Materials and methods: The changes were detected for three periods: 1999 (FSS construction year) to 2000, 2000 to 2006 and 2006 to 2013. Change detection follows three main steps: 1- Data pre-processing including geometry and radiometry corrections 2- Selection of change detection method 3- Results accuracy assessment. In the data pre-processing step, image to image method was used for geometry correction and Dark Object Subtraction method was used for radiometry correction. Post-Classification comparison algorithm, change detection statistics method was selected for the present study. The method is capable of preparing a complete change matrix with details. Some indices including overall accuracy, Omission, Commission and kappa coefficient extracted from error matrix, were used to assess the accuracy of results. Maximum likelihood algorithm was selected and used for image classification. Also, Optimum Index Factor (OIF) was used to improve image color composite selection, for the preparation of training samples.
Results: Based on the FSS area properties, three regions including sediments, disturbed and undisturbed terrains were separated on the FSS and the images were classified accordingly. Classification overall accuracy for 2000, 2006 and 2013 images was 78, 85 and 83%, respectively. The results of post-classification comparison algorithm by change detection statistics showed that, in the 2000 to 2006 period, sediment area increased from 8.5 to 27.5 ha. In 2006 to 2013, due to drought and the spread of flood on the FSS, the sediment area increased a little and reached 29.5 ha.
Conclusion: The results showed that, the sediment area was well extended in the first period. Proper amounts of precipitation and flooding on the one hand and no sediment initial surfaces on the other hand resulted in a good change detection.
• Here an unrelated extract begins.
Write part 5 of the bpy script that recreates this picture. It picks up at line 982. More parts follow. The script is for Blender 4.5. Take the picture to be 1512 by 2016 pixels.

However, in the second period, the sediment area slightly decreased. Such a result is logically unexpected but drought in recent years and no flooding especially on the middle area of FSS, result in old sediment surfaces with different reflection properties. In this case, the classification algorithm was unable to enhance the entire sedimentation area. Hence, not only is there no reduction in sedimentation area, but the area slightly increased in the upper FSS for the second period.